The National Association of Home Builders (NAHB)/Wells Fargo Housing Market Index (HMI) is flirting with the danger zone.  Although stressing that the index remains in positive territory, NAHB said its measure of home builder confidence lost 4 points compared to November, landing at 56.  It was the lowest reading since May 2015 and followed an 8-point drop last month.  NAHB said the index is reflecting concerns over housing affordability.

"We are hearing from builders that consumer demand exists, but that customers are hesitating to make a purchase because of rising home costs," said NAHB Chairman Randy Noel.  "However, recent declines in mortgage interest rates should help move the market forward in early 2019."

Derived from a monthly survey that NAHB has been conducting for 30 years, the NAHB/Wells Fargo Housing Market Index gauges builder perceptions of current single-family home sales and sales expectations for the next six months as "good," "fair" or "poor." The survey also asks builders to rate traffic of prospective buyers as "high to very high," "average" or "low to very low." Scores for each component are then used to calculate a seasonally adjusted index where any number over 50 indicates that more builders view conditions as good than poor.

Each of the three HMI component indices posted declines. The index measuring current sales conditions fell 6 points to 61, the component gauging expectations in the next six months dropped 4 points to 61, and the metric charting buyer traffic edged down 2 points to 43.

Regional measurements are expressed as three-month moving averages.  They too all retreated.  The Midwest dropped 2 points to 55; the West and South both fell 3 points to 68 and 65, respectively; and the Northeast registered an 8-point drop to 50.

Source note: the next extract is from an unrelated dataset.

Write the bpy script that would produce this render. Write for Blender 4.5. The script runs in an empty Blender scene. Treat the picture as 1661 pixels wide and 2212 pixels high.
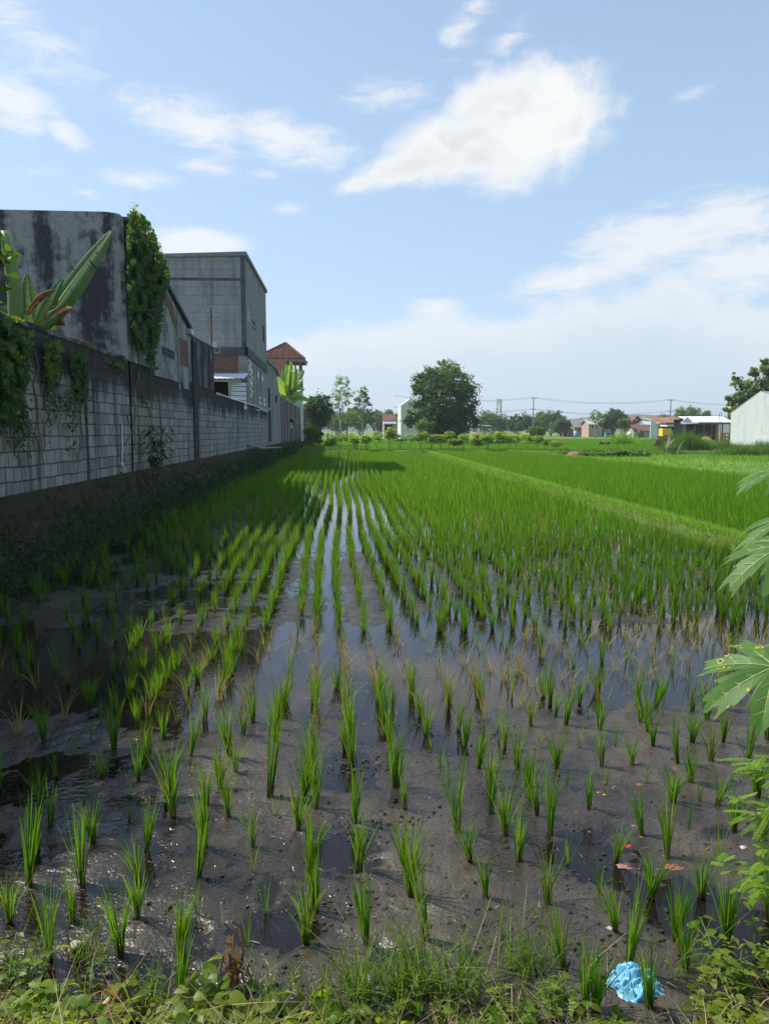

"The fact that builder confidence dropped significantly in areas of the country with high home prices shows how the growing housing affordability crisis is hurting the market," NAHB Chief Economist Robert Dietz said. "This housing slowdown is an early indicator of economic softening, and it is important that builders manage supply-side costs to keep home prices competitive for buyers at different price points."